WHAT TO WORK ON:
Output the data word for word, dropping every image.

____________________

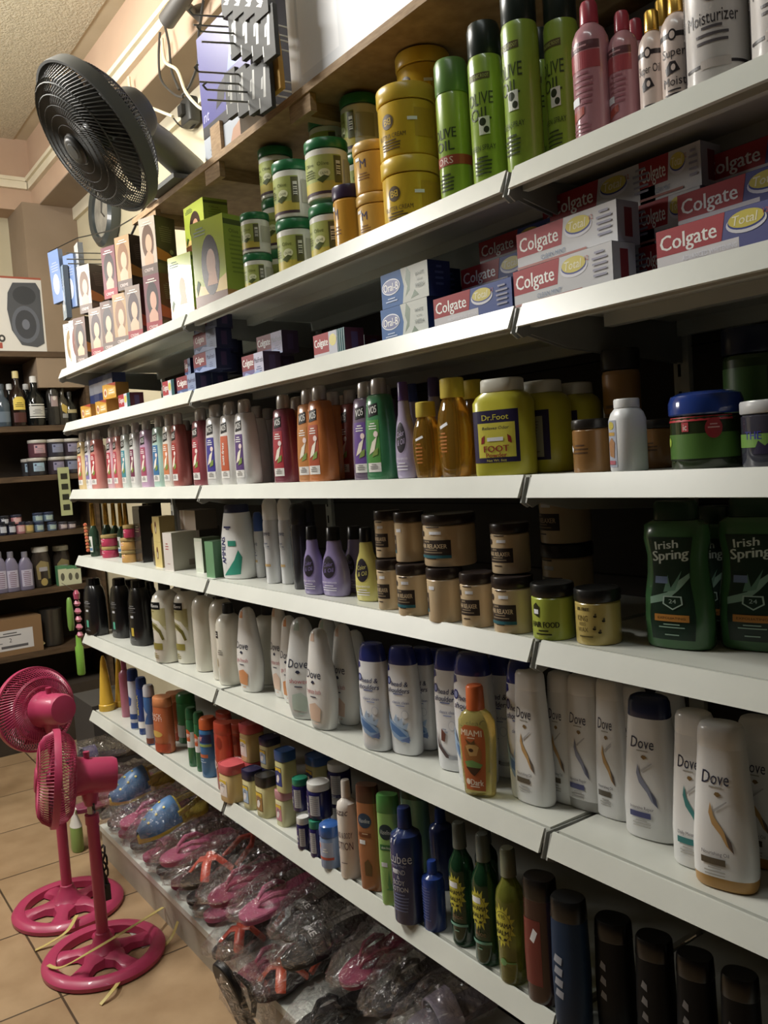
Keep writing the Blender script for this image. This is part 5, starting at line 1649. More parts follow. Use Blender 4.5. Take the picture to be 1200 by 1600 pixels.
def bahama(body, lidc, txt):
    y = M('c8c22c')
    dk = M('1f2a1a')
    h = .19
    star = []
    for i in range(36):
        a = 2*PI*i/36
        rr = (.027, .019)[i % 2] if (i//2) % 2 else (.023, .018)[i % 2]
        star.append((-.002+rr*math.cos(a)*.92, .085+rr*math.sin(a)*1.25))
    secs = rbot(0, .0245, .0245, .006)+[(.118, .0245, .0245), (.130, .022, .022), (.142, .014, .014), (.150, .0105, .0105)]
    cap = [(.150, .0115, .0115), (.151, .0135, .0135), (.187, .0125, .0125), (h, .010, .010)]
    sh = [('p', star, y), ('e', -.002, .085, .0165, .021, dk), ('e', -.002, .085, .0158, .0203, y), ('t', 'BAHAMA', -.002, .087, .007, .034, dk, 0, 0, .04), ('t', 'BALM', -.002, .076, .007, .026, dk, 0, 0, .04), ('r', -.014, .006, .094, .103, STK) if txt else ('t', '4.95', -.002, .099, .006, .02, dk),
          ('e', -.007, .067, .003, .002, dk), ('e', .004, .067, .003, .002, dk)]
    if txt:
        sh += [('t', txt, .002, .050, .008, .036, M('8a6a4c'), 0, 0, .02), ('r', -.02, .022, .034, .038, M('6fb09a')), ('l', 0, .026, .016, 1, .004, M('7fb09a'))]
    else:
        sh += [('e', -.002, .034, .006, .005, M('6aa05a')), ('r', .0, .02, .033, .035, M('6aa05a'))]
    return bottle('balm_bottle', 'bottle', [('bottle_body', M(body, .06, trans=.6, coat=.3), 2, secs), ('cap', M(lidc, .25, trans=.2), 2, cap)], [(0, 'label', sh)])


B1, B2 = bahama('1f5a34', '6f7a74', 'Aloe'), bahama('9aa032', '8a8f74', None)
put(B1, 5, 722, 40, 1284, 'dark green sun balm bottle with yellow sun, left of the two alike', yb=1481, rot=.25, group='dark green balm bottles')
put(B1, 5, 759, 42, 1302, 'dark green sun balm bottle with yellow sun, right of the two alike', yb=1511, rot=.2, group='dark green balm bottles')
put(B2, 5, 798, 46, 1324, 'yellow-green sun balm bottle with yellow sun', yb=1541, rot=.2)
put(B1, 5, 760, 36, 1290, 'green sun balm bottle in the second row behind the others', Y=.16, rot=.2)
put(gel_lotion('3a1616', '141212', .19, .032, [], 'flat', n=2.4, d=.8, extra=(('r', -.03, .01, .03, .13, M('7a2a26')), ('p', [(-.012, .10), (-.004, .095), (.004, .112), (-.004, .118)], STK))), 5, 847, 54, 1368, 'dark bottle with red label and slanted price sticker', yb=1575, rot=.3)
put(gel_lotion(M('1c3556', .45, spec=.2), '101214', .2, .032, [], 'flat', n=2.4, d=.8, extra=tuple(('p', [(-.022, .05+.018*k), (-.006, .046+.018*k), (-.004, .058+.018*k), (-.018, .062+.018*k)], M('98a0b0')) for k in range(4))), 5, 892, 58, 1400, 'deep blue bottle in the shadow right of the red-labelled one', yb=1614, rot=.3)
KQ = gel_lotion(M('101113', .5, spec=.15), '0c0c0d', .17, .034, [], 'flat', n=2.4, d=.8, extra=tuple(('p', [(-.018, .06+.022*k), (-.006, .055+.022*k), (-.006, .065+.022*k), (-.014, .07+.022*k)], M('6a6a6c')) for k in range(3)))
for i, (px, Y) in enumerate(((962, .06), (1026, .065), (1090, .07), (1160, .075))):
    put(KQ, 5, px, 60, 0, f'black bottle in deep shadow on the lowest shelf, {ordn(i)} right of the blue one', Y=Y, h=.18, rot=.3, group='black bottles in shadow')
# ================================================================== on and above the chipboard shelf
BZ = 2.303


def hang(K, X, Y, z, label, rot, group, tilt=None):
    return place(K, X, Y, z, label, rot=rot, group=group, tilt=tilt)


WB_ = carton('white_storage_box', 'box', .52, .42, .46, M('e4e8ee', .5), {'front': [('r', -.26, .26, 0, .46, M('e8ecf2', .45)), ('r', -.215, -.06, .03, .20, M('f6f8fc', .4)), ('r', -.225, -.215, .02, .4, M('d0d6de')),
             ('r', -.235, -.15, .23, .30, M('8fb4c8', .4)), ('l', -.19, .27, .06, 2, .014, M('b8d0dc')), ('l', .03, .2, .12, 1, .01, M('c0c8d0'))]})
place(WB_, X_at(455, .115, 2.4)+.26, .32, BZ, 'big white carton with pale blue sticker standing on the chipboard shelf', rot=0.0)
# yellow curved card with purple disc
mb = MB()
yc, pc = M('e0a83c', .4), M('6a5a78', .4)
pts = []
rs = []
for i in range(13):
    t = i/12
    z = t*.34
    x0 = -.035+.02*math.sin(t*3.0)
    x1 = .035+.028*math.cos(t*2.4)-.03
    rs.append([(x0, 0, z), (x1, 0, z), (x1, .012, z), (x0, .012, z)])
mb.rings(rs, yc, smooth=False)
for s in (-.0006,):
    n = 24
    mb.add([(-.022+.022*math.cos(2*PI*k/n), s, .235+.035*math.sin(2*PI*k/n)) for k in range(n)], [tuple(range(n))], pc, False)
for k in range(3):
    mb.add([(-.034+k*.008, -.0012, .215), (-.031+k*.008, -.0012, .215), (-.026+k*.008, -.0012, .255), (-.029+k*.008, -.0012, .255)], [(0, 1, 2, 3)], yc, False)
o = link(mb.obj('display_card'))
o.location = (X_at(440, .108, 2.4)+.035, .06, BZ)
tag(o, 'curved yellow display card with purple disc beside the big white carton', 'card')
# purple box
PB = carton('purple_box', 'box', .30, .12, .27, M('3a3a48', .4), {'front': [('r', -.15, .15, 0, .27, M('4a4a9a', .35, coat=.3)), ('r', -.15, .15, 0, .03, M('3a3a40')), ('p', [(.02, .12), (.08, .27), (.12, .27), (.09, .12)], M('7a8ae0')),
            ('p', [(-.06, .05), (-.01, .06), (.02, .12), (-.04, .10)], M('2a2a30')), ('t', 'nt', -.12, .055, .03, .05, M('b8b8e8'), 0, .2, .02)]})
place(PB, X_at(385, .2, 2.45), .2, BZ+.09, 'purple box with black shapes standing behind the hanging dark packs', rot=0.0)
place(carton('open_white_carton', 'box', .22, .12, .088, M('cfd2d6', .5), {'front': [('r', -.11, .11, 0, .088, M('b4bcc8', .4)), ('p', [(.03, 0), (.11, 0), (.11, .07), (.07, .06)], M('c89a80')), ('l', -.03, .06, .09, 3, .012, M('8a94a4'))]}), X_at(380, .2, 2.33), .2, BZ, 'low pale carton under the purple box on the chipboard shelf')
mb = MB()
mb.box((-.03, 0, 0), (.03, .02, .10), m_board)
o = link(mb.obj('wood_block'))
o.location = (X_at(338, .13, 2.34), .13, BZ)
tag(o, 'small bare wood block left of the low pale carton', 'block')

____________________

SOLUTION BELOW:
Keep writing the Blender script for this image. This is part 5, starting at line 1649. More parts follow. Use Blender 4.5. Take the picture to be 1200 by 1600 pixels.
def bahama(body, lidc, txt):
    y = M('c8c22c')
    dk = M('1f2a1a')
    h = .19
    star = []
    for i in range(36):
        a = 2*PI*i/36
        rr = (.027, .019)[i % 2] if (i//2) % 2 else (.023, .018)[i % 2]
        star.append((-.002+rr*math.cos(a)*.92, .085+rr*math.sin(a)*1.25))
    secs = rbot(0, .0245, .0245, .006)+[(.118, .0245, .0245), (.130, .022, .022), (.142, .014, .014), (.150, .0105, .0105)]
    cap = [(.150, .0115, .0115), (.151, .0135, .0135), (.187, .0125, .0125), (h, .010, .010)]
    sh = [('p', star, y), ('e', -.002, .085, .0165, .021, dk), ('e', -.002, .085, .0158, .0203, y), ('t', 'BAHAMA', -.002, .087, .007, .034, dk, 0, 0, .04), ('t', 'BALM', -.002, .076, .007, .026, dk, 0, 0, .04), ('r', -.014, .006, .094, .103, STK) if txt else ('t', '4.95', -.002, .099, .006, .02, dk),
          ('e', -.007, .067, .003, .002, dk), ('e', .004, .067, .003, .002, dk)]
    if txt:
        sh += [('t', txt, .002, .050, .008, .036, M('8a6a4c'), 0, 0, .02), ('r', -.02, .022, .034, .038, M('6fb09a')), ('l', 0, .026, .016, 1, .004, M('7fb09a'))]
    else:
        sh += [('e', -.002, .034, .006, .005, M('6aa05a')), ('r', .0, .02, .033, .035, M('6aa05a'))]
    return bottle('balm_bottle', 'bottle', [('bottle_body', M(body, .06, trans=.6, coat=.3), 2, secs), ('cap', M(lidc, .25, trans=.2), 2, cap)], [(0, 'label', sh)])


B1, B2 = bahama('1f5a34', '6f7a74', 'Aloe'), bahama('9aa032', '8a8f74', None)
put(B1, 5, 722, 40, 1284, 'dark green sun balm bottle with yellow sun, left of the two alike', yb=1481, rot=.25, group='dark green balm bottles')
put(B1, 5, 759, 42, 1302, 'dark green sun balm bottle with yellow sun, right of the two alike', yb=1511, rot=.2, group='dark green balm bottles')
put(B2, 5, 798, 46, 1324, 'yellow-green sun balm bottle with yellow sun', yb=1541, rot=.2)
put(B1, 5, 760, 36, 1290, 'green sun balm bottle in the second row behind the others', Y=.16, rot=.2)
put(gel_lotion('3a1616', '141212', .19, .032, [], 'flat', n=2.4, d=.8, extra=(('r', -.03, .01, .03, .13, M('7a2a26')), ('p', [(-.012, .10), (-.004, .095), (.004, .112), (-.004, .118)], STK))), 5, 847, 54, 1368, 'dark bottle with red label and slanted price sticker', yb=1575, rot=.3)
put(gel_lotion(M('1c3556', .45, spec=.2), '101214', .2, .032, [], 'flat', n=2.4, d=.8, extra=tuple(('p', [(-.022, .05+.018*k), (-.006, .046+.018*k), (-.004, .058+.018*k), (-.018, .062+.018*k)], M('98a0b0')) for k in range(4))), 5, 892, 58, 1400, 'deep blue bottle in the shadow right of the red-labelled one', yb=1614, rot=.3)
KQ = gel_lotion(M('101113', .5, spec=.15), '0c0c0d', .17, .034, [], 'flat', n=2.4, d=.8, extra=tuple(('p', [(-.018, .06+.022*k), (-.006, .055+.022*k), (-.006, .065+.022*k), (-.014, .07+.022*k)], M('6a6a6c')) for k in range(3)))
for i, (px, Y) in enumerate(((962, .06), (1026, .065), (1090, .07), (1160, .075))):
    put(KQ, 5, px, 60, 0, f'black bottle in deep shadow on the lowest shelf, {ordn(i)} right of the blue one', Y=Y, h=.18, rot=.3, group='black bottles in shadow')
# ================================================================== on and above the chipboard shelf
BZ = 2.303


def hang(K, X, Y, z, label, rot, group, tilt=None):
    return place(K, X, Y, z, label, rot=rot, group=group, tilt=tilt)


WB_ = carton('white_storage_box', 'box', .52, .42, .46, M('e4e8ee', .5), {'front': [('r', -.26, .26, 0, .46, M('e8ecf2', .45)), ('r', -.215, -.06, .03, .20, M('f6f8fc', .4)), ('r', -.225, -.215, .02, .4, M('d0d6de')),
             ('r', -.235, -.15, .23, .30, M('8fb4c8', .4)), ('l', -.19, .27, .06, 2, .014, M('b8d0dc')), ('l', .03, .2, .12, 1, .01, M('c0c8d0'))]})
place(WB_, X_at(455, .115, 2.4)+.26, .32, BZ, 'big white carton with pale blue sticker standing on the chipboard shelf', rot=0.0)
# yellow curved card with purple disc
mb = MB()
yc, pc = M('e0a83c', .4), M('6a5a78', .4)
pts = []
rs = []
for i in range(13):
    t = i/12
    z = t*.34
    x0 = -.035+.02*math.sin(t*3.0)
    x1 = .035+.028*math.cos(t*2.4)-.03
    rs.append([(x0, 0, z), (x1, 0, z), (x1, .012, z), (x0, .012, z)])
mb.rings(rs, yc, smooth=False)
for s in (-.0006,):
    n = 24
    mb.add([(-.022+.022*math.cos(2*PI*k/n), s, .235+.035*math.sin(2*PI*k/n)) for k in range(n)], [tuple(range(n))], pc, False)
for k in range(3):
    mb.add([(-.034+k*.008, -.0012, .215), (-.031+k*.008, -.0012, .215), (-.026+k*.008, -.0012, .255), (-.029+k*.008, -.0012, .255)], [(0, 1, 2, 3)], yc, False)
o = link(mb.obj('display_card'))
o.location = (X_at(440, .108, 2.4)+.035, .06, BZ)
tag(o, 'curved yellow display card with purple disc beside the big white carton', 'card')
# purple box
PB = carton('purple_box', 'box', .30, .12, .27, M('3a3a48', .4), {'front': [('r', -.15, .15, 0, .27, M('4a4a9a', .35, coat=.3)), ('r', -.15, .15, 0, .03, M('3a3a40')), ('p', [(.02, .12), (.08, .27), (.12, .27), (.09, .12)], M('7a8ae0')),
            ('p', [(-.06, .05), (-.01, .06), (.02, .12), (-.04, .10)], M('2a2a30')), ('t', 'nt', -.12, .055, .03, .05, M('b8b8e8'), 0, .2, .02)]})
place(PB, X_at(385, .2, 2.45), .2, BZ+.09, 'purple box with black shapes standing behind the hanging dark packs', rot=0.0)
place(carton('open_white_carton', 'box', .22, .12, .088, M('cfd2d6', .5), {'front': [('r', -.11, .11, 0, .088, M('b4bcc8', .4)), ('p', [(.03, 0), (.11, 0), (.11, .07), (.07, .06)], M('c89a80')), ('l', -.03, .06, .09, 3, .012, M('8a94a4'))]}), X_at(380, .2, 2.33), .2, BZ, 'low pale carton under the purple box on the chipboard shelf')
mb = MB()
mb.box((-.03, 0, 0), (.03, .02, .10), m_board)
o = link(mb.obj('wood_block'))
o.location = (X_at(338, .13, 2.34), .13, BZ)
tag(o, 'small bare wood block left of the low pale carton', 'block')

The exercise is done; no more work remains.